Rhiannon, I missed your post earlier. Of course, he chose the tub. He's no dummy. He doesn't think I would get in there with him. Well, he can think agai . . . just kidding. I'll let him be for now, but I hope I can get him to sit on my lap later after Emma is in bed.

Tomorrow at 11. Grandma is coming for Emma to take her to the park. I do feel at peace with this, Ann, but how will feel tomorrow, I don't know.
 
(((((Dale))))))) I'm sending hugs to you now. I'll be thinking of you and Max tomorrow. tears
 
Dale - I've been away from my computer and only now can express my saddness and heartbreak for you, your family and your beloved Max.

Know that as hard as this is (and it never gets easier) you are giving Max a gift of love. You are allowing him to pass with dignity and serenity with his family around him. Your profound love will give him wings to forever soar beyond pain and fear.

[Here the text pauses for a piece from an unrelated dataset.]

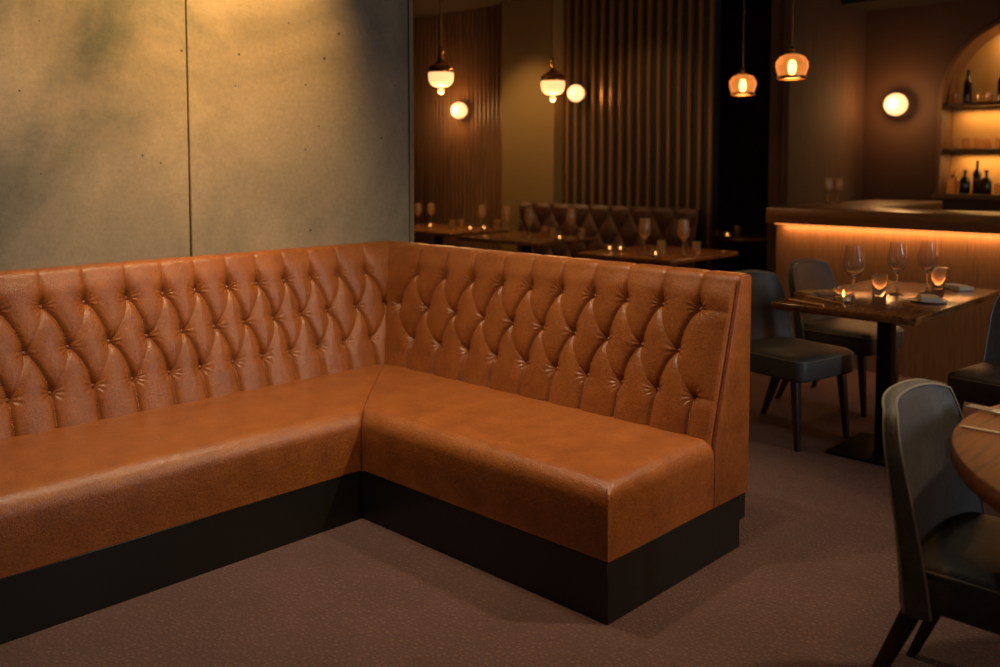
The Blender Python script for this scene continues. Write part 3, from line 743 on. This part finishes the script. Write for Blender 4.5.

My family has you in our prayers and I have let the Animal Ministry at my church know of Max's needs and yours as well. There will be many souls helping Max to cross peacefully and to hold you in love.

Shai and Judith
 
Hope you get that lap cuddle later on.
I think all of us will be with you tomorrow in spirit.
I'm glad Grandma will have Emma so that you will have this time to focus on Max.
Thoughts, tears and prayers are with you....
 
I have been following your condos with sadness. It's all too familiar, so it was difficult to post :cry:. But please know that I have been thinking of you and Max and the journey he will soon take. There are many bright precious souls to light the way and welcome him at the Bridge. I pray that you find peace and comfort in that.

MJ & Donovan's & Butthead's spirits...
 
Hi Dale,

I wish you strength for tomorrow. No matter h;ow many times I'e been through that, it never gets easier. Poor little Max. He had a wonderful life though and you will be with him at the end as you have been with him most of his life.

Hugs,
Melanie & Racci
 
I will have you and Max in my thoughts tomorrow.
As hard as it is, you are doing what is best for Max.
He knows how much you love him.
Lots of hugs and prayers to you and your family.